Dans un tout autre registre, la propulsion vélique, longtemps abandonnée par la marine marchande, redevient une solution d’avenir pour le transport maritime mondial. Le groupe Michelin a développé Wisamo, une aile gonflable qui se hisse et s’affale autour d’un mât télescopique, pilotée via une interface automatisée. Labellisée par la Fondation Solar Impulse en juillet 2023, cette technologie est capable de propulser tout type de navire grâce à un système performant d’aile gonflable.
« Enfin, la solution la plus simple consiste à diminuer la vitesse des bateaux pour réduire leur consommation au kilomètre », conclut Nicolas Dattez.
« Il n’y a pas de solution globale unique »
Bruno Nicolas, directeur de la marque Actemium, fait le point sur les « nouveaux fuels » et leur compétitivité.
Quels sont aujourd’hui les « nouveaux fuels » les plus compétitifs ?
A court terme, le GNL – qui reste un carburant fossile – permet de faire baisser les émissions de CO2 et de particules.

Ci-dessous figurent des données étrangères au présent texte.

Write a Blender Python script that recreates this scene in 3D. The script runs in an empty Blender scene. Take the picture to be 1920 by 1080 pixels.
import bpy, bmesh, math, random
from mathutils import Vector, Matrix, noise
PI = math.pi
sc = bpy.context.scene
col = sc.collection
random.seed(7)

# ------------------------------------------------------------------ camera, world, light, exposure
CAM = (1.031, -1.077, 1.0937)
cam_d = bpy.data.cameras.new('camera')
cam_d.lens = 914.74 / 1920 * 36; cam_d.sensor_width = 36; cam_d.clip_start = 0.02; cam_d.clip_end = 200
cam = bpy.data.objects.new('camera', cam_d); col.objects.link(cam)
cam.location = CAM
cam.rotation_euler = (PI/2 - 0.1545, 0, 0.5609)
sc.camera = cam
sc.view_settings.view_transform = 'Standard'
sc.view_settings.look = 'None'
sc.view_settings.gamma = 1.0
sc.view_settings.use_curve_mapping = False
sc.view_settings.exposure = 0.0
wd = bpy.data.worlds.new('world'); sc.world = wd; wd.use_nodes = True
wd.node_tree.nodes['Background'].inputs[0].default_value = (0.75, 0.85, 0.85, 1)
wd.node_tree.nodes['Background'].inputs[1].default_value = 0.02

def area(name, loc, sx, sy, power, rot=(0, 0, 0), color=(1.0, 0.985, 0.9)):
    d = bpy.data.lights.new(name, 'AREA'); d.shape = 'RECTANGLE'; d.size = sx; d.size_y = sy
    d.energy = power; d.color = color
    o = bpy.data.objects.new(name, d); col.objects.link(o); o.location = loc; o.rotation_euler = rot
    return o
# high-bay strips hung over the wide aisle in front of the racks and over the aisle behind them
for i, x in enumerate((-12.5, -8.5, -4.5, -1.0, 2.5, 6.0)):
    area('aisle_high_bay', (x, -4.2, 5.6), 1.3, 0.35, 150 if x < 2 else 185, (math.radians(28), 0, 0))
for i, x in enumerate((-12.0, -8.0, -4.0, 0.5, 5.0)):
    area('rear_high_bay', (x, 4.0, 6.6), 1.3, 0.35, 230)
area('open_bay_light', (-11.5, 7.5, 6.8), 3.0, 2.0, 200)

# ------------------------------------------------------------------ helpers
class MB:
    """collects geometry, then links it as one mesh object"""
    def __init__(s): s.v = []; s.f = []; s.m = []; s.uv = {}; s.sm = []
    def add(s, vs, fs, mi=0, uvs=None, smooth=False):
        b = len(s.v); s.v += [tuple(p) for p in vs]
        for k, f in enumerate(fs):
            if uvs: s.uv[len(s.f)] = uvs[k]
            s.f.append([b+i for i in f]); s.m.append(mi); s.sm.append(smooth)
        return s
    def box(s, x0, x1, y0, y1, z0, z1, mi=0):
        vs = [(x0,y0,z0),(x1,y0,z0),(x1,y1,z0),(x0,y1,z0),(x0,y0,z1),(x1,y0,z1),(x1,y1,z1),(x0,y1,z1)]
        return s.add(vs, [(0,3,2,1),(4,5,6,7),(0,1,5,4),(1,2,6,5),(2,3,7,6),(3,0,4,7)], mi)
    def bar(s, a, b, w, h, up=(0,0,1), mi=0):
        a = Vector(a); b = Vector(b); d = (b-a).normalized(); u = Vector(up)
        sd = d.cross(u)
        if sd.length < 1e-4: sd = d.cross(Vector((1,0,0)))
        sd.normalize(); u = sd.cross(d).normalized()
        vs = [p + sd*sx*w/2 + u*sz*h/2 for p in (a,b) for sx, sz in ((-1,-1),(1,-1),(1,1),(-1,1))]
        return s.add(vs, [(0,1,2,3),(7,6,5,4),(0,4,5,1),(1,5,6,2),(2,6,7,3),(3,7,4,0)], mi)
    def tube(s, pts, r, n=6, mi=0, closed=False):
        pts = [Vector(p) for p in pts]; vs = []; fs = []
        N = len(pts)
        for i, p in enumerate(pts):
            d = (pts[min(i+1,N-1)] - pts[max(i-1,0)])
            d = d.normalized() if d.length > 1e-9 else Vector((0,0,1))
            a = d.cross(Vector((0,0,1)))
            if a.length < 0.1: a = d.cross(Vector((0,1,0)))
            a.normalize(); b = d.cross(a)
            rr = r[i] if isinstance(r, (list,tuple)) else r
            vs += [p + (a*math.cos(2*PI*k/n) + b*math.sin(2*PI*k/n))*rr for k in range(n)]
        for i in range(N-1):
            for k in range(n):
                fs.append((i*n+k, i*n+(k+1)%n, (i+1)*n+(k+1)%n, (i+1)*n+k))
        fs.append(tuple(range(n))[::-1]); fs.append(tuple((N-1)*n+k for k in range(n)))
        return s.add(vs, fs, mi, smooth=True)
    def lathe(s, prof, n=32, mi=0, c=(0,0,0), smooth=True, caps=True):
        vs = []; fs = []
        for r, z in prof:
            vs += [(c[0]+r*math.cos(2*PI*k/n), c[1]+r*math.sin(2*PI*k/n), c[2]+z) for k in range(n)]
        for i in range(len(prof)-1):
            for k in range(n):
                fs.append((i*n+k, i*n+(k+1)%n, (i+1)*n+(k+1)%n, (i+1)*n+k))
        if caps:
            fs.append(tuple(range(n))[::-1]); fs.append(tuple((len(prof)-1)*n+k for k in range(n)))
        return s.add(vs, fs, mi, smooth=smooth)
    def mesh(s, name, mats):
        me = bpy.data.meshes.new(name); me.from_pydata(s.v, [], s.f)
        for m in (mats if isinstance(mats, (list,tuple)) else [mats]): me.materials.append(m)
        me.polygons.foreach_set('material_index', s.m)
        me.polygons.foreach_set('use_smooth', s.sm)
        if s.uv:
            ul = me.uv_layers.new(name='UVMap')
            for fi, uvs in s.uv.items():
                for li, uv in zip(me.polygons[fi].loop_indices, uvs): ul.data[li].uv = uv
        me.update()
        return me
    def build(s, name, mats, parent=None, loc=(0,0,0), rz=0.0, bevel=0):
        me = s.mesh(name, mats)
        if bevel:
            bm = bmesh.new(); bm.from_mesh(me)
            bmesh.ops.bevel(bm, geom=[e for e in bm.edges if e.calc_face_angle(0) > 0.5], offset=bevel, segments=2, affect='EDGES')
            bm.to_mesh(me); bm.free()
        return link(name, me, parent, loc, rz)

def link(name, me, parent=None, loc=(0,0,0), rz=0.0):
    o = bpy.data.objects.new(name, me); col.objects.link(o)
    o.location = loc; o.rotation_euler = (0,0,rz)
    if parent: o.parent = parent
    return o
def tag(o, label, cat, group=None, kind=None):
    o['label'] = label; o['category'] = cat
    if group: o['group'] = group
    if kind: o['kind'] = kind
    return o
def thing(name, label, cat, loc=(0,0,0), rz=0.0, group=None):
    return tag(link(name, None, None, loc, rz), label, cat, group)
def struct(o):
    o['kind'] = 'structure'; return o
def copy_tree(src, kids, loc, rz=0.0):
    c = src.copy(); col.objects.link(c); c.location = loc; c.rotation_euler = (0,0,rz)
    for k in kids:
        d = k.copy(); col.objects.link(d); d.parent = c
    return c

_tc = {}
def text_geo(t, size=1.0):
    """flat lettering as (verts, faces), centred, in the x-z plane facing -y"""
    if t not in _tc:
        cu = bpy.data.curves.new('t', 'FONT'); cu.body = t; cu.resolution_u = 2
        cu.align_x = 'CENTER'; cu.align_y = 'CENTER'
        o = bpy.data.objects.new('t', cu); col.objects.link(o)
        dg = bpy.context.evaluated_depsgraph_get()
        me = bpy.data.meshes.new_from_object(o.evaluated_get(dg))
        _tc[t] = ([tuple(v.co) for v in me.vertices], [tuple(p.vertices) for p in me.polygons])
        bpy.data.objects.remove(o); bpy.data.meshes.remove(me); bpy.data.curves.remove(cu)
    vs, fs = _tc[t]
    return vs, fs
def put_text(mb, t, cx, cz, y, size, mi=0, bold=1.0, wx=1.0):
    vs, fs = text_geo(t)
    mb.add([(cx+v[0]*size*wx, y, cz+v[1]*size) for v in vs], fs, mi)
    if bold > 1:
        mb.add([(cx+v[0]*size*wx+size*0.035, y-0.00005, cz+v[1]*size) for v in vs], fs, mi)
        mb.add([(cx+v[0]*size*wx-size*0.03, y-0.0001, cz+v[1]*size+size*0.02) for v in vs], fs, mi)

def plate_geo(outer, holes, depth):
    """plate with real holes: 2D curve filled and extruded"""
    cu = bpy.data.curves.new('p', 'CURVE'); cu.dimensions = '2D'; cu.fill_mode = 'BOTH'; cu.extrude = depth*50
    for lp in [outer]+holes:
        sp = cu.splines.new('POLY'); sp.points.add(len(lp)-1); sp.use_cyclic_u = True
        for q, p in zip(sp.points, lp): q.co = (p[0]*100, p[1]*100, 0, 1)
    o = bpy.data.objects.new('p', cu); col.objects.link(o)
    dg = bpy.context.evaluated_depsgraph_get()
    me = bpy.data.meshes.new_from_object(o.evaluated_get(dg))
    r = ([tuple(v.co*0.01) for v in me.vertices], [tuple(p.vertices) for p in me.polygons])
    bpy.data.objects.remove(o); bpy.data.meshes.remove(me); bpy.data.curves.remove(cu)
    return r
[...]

Il constitue également une voie de transition vers des carburants plus « verts », les biocarburants et e-carburants, qui pourront être utilisés sans modification des moteurs et des réservoirs à bord des navires conçus initialement pour le GNL.
Vous parlez au futur…
Les biocarburants sont déjà produits en faible quantité mais à un coût raisonnable, et devraient permettre de se conformer aux obligations d’incorporation à l’horizon 2030. Les e-carburants, eux, sont encore en phase de pré-industrialisation. Ils sont plus coûteux à produire en raison de la cascade des rendements et nécessitent d’abondantes ressources en électricité bas-carbone.
Quels sont les facteurs qui jouent sur la compétitivité de ces nouveaux carburants ?
La compétitivité des e-carburants par rapport aux fuels fossiles dépend de trois facteurs : le coût de l’investissement, la disponibilité d’une électricité bas-carbone peu chère et le montant des taxes carbone. Le mix bio/e-carburant est une solution évoquée pour rendre plus compétitif le prix unitaire. L’adoption de normes internationales (dans le cadre de l’Organisation maritime internationale) contraignantes, associée aux mesures incitatrices mises en place par les Etats, est indispensable pour accélérer l’efficacité énergétique du transport maritime.
Quelles seront à plus longue échéance les solutions les plus prometteuses ?
Il n’y a pas de solution globale unique. C’est la combinaison des différentes solutions qui permettra les objectifs affichés. Le résultat dépendra beaucoup de la capacité à produire et distribuer des carburants alternatifs bas-carbone.
Les solutions pour sortir du fuel
- L’électricité. Pour de courtes distances, du fait des volumes de batteries à emporter.
- L’hydrogène. Vertueux si sa production est faite à partie d’énergies renouvelables, mais difficile à stocker et à transporter.
- L’e-ammoniaque. Peu coûteuse, elle se stocke facilement mais est très toxique.
- Le biométhane. Produit à partir d’un processus de méthanisation de biomasse, ce gaz a un potentiel de production limité.
- Le biométhanol. Biocarburant produit à partir de biomasse.
- Les autres carburants de synthèse ou e‑carburant (e-méthane, e-méthanol…). Facilement substituables aux carburants actuels, leur production en est seulement à ses débuts et leur coût encore élevé.
- Le nucléaire. Zéro émission de gaz à effet de serre et grande autonomie, mais soulève des problèmes de sécurité.
- Le vent. Le meilleur bilan carbone, mais nécessite l’ajout de motorisations auxiliaires.